Today Meccano continues the tradition of bolted models that ought not to fall apart too easily. Meccano Junior was re-launched in 1994 and its big brightly-coloured plastic nuts and bolts make this a friendly sight to the under-sevens. There’s now a rigid and chunky quality that makes “Junior” very much in place in school, even though it will still be translated into the same cars and cranes that children seem obsessed with. Putting it beside old “Junior” you’ll see that the waxy polythene pieces have gone, but you can still raid older kits for spare wheels and so on.

Primary schools will be most interested in the 1720 and 1730 Meccano Junior sets, the largest in the range. Making around two or three models without pillaging, and with instructions for up to 25, the 1730, costing around Pounds 50, would suit a small group. For the juniors and secondaries, the same big-is-best logic applies. For example, metal Meccano Set 6, makes over 70 models and costs around Pounds 95. There are now simple sets to make a bike or a buggy for around a fiver.

Later this year a Meccano Roadshow will visit city centres for schools to bring classes to. There’ll be hands-on, make-and-take workshops and maybe something for the teacher. Local schools will be mailed, sometime in the new term.

STRUCTURES AND STYLE Lego

It’s not that Lego is complacent about losing ground in the retail market, it’s that when it comes to their materials and teacher support there’s little to compete with. There’s evidently more than free play with Lego as here you’ll find kits that support activities that are structured, progressive and matched to the curriculum.

This massive range of bricks, with kits for two year olds up to the late teens, says “progression” very loudly. And with last year’s launch of Primo, a new kit for mere babies, you could say that even louder. For example, at the top end there are kits which allow students to build and model devices with pneumatic controls and sophisticated gear and chain drives. Without any Lego-capability these prove seriously challenging.

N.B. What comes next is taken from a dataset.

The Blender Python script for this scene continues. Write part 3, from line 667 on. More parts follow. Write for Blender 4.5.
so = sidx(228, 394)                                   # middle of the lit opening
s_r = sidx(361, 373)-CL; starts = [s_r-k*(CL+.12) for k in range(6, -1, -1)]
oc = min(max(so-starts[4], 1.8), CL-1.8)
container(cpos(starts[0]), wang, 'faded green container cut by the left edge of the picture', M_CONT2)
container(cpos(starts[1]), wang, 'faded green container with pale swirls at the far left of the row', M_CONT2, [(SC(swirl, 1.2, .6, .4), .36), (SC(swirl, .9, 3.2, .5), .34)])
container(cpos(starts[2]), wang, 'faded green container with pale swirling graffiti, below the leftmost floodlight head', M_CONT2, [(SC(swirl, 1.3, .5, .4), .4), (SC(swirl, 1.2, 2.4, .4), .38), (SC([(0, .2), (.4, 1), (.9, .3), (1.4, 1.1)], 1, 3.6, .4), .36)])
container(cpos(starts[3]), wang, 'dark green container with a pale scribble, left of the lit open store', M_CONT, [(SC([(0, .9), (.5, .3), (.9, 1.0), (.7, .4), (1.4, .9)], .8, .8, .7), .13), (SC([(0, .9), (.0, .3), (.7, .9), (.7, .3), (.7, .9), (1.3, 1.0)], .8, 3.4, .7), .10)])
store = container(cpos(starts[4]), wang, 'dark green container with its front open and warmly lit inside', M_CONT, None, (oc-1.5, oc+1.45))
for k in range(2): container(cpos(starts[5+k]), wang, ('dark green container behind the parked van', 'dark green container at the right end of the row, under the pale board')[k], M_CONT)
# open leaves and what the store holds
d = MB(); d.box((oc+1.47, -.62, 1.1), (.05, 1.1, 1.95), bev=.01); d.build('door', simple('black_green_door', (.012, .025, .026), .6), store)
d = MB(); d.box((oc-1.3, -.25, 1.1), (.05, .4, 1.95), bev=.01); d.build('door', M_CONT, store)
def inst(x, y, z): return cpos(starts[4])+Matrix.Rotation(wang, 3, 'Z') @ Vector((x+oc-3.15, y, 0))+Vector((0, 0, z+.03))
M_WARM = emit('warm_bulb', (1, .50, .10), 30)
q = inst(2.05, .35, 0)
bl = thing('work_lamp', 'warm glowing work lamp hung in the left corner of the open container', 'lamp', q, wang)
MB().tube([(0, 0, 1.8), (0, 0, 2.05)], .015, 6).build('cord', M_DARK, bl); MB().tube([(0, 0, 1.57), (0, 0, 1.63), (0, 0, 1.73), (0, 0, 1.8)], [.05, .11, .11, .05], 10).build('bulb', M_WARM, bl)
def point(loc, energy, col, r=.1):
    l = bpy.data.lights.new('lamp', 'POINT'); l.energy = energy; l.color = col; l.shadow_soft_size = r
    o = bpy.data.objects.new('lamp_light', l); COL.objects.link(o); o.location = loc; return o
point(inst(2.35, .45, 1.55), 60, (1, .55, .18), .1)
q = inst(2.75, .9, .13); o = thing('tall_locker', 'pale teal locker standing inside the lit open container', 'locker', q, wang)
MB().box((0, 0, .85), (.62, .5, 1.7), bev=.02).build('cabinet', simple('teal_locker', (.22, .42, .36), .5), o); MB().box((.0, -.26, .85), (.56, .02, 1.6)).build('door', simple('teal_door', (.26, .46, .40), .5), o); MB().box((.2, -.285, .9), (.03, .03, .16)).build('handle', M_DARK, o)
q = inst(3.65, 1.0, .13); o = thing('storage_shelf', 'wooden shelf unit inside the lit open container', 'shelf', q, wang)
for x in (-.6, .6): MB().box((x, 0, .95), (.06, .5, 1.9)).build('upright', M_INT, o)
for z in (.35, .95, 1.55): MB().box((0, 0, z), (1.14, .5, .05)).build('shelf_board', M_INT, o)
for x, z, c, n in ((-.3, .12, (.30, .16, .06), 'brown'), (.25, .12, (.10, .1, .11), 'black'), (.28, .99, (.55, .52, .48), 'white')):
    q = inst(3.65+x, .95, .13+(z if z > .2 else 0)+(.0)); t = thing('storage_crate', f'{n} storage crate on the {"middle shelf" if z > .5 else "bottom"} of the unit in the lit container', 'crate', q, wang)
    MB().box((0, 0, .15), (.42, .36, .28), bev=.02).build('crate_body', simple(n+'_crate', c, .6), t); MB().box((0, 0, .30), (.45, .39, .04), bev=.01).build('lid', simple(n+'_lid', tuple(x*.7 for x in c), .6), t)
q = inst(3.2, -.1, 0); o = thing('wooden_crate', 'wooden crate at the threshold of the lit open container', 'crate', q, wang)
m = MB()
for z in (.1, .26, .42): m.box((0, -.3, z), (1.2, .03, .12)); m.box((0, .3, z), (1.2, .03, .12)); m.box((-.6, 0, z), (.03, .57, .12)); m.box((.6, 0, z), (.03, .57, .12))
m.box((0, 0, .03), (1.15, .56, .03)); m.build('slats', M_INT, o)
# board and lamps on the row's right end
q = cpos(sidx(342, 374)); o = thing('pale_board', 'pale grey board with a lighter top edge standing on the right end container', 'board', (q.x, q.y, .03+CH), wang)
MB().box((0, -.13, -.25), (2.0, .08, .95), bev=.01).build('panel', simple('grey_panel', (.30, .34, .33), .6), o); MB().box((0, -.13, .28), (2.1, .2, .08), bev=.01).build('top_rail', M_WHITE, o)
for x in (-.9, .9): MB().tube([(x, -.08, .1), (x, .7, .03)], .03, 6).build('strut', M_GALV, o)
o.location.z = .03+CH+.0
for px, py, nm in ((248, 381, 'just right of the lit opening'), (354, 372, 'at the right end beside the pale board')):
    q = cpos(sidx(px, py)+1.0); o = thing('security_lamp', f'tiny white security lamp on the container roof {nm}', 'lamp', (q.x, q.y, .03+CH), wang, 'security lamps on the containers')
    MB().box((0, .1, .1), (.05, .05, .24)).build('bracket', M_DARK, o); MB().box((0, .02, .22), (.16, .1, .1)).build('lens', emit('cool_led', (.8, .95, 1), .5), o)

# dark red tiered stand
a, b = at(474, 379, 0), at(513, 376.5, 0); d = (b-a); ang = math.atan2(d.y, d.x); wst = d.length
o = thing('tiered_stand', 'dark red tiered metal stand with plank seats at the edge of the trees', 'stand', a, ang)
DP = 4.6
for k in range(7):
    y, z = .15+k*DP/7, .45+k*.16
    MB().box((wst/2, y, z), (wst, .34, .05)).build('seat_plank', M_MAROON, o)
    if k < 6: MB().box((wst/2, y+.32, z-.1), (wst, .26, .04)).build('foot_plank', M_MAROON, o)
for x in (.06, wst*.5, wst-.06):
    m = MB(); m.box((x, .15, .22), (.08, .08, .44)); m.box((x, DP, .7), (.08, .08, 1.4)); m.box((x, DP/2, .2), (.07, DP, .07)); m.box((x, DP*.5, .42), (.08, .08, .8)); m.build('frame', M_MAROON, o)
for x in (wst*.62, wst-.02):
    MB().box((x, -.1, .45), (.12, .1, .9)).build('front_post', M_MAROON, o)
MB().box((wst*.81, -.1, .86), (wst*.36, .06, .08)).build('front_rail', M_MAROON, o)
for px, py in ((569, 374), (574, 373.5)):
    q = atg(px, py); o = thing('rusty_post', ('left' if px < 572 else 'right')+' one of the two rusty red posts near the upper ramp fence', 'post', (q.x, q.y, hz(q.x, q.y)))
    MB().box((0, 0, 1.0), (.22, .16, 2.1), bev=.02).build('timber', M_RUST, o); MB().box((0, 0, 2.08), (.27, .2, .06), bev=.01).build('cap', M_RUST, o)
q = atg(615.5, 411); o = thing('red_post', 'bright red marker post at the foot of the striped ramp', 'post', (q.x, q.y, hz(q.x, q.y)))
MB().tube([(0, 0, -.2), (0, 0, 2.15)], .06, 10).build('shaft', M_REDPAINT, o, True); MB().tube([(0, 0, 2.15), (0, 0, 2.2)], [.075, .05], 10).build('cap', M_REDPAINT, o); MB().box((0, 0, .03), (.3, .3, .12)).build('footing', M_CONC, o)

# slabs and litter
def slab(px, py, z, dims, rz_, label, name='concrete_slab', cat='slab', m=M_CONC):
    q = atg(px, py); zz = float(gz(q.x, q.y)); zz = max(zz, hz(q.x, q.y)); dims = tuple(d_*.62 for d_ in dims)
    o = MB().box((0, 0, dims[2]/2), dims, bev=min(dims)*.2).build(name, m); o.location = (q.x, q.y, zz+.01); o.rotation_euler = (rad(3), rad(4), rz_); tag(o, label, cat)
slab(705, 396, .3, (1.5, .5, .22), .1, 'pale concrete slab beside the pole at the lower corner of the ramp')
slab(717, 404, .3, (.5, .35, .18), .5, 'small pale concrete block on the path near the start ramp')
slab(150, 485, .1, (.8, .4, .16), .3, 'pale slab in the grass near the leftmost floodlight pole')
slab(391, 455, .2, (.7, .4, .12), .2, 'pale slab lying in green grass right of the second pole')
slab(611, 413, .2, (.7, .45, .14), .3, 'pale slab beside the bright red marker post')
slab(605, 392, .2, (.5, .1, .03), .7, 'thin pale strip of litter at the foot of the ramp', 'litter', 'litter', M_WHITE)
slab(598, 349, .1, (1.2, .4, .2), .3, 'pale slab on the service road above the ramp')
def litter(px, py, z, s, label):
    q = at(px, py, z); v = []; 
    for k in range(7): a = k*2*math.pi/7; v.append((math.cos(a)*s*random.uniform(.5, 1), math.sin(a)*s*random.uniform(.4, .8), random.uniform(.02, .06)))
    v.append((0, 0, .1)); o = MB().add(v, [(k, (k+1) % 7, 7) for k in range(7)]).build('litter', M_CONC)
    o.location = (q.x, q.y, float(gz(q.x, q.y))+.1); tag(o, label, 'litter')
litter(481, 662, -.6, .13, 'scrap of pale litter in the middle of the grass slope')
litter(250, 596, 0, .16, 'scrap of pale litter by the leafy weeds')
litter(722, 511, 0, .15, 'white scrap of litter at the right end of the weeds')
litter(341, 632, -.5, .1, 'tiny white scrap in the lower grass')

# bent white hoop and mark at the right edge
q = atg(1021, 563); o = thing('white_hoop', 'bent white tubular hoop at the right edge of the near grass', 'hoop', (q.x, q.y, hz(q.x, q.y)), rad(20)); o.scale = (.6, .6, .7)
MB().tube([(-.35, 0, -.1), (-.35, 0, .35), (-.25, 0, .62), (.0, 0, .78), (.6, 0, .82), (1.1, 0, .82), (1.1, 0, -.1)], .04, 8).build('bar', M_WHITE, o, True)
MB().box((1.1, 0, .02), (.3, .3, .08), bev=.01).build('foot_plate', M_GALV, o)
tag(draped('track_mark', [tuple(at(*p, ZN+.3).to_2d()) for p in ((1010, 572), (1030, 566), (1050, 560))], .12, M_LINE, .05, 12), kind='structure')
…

That capability might develop using their Early Simple Machines packs which use Duplo-scale pieces to build working models. As children build a roundabout or a see-saw they learn about levers, gears, pulleys and movable joints. The activity cards are impressive. They feature Lego’s usual colour coding, where green cards develop familiarity with the bricks and blue ones show exactly how to build something. Eventually, pupils move on to meet more open design briefs, like “build a trolley to carry the computer”.

If these structured exercises are Lego’s key stage 1 success, then Mini Sets manage that again for key stage 2. Here a range of separate kits each cover gears, levers, pulleys and axles. Even teachers without experience will appreciate how they break “an issue” down into digestible bites of the “machines” theme.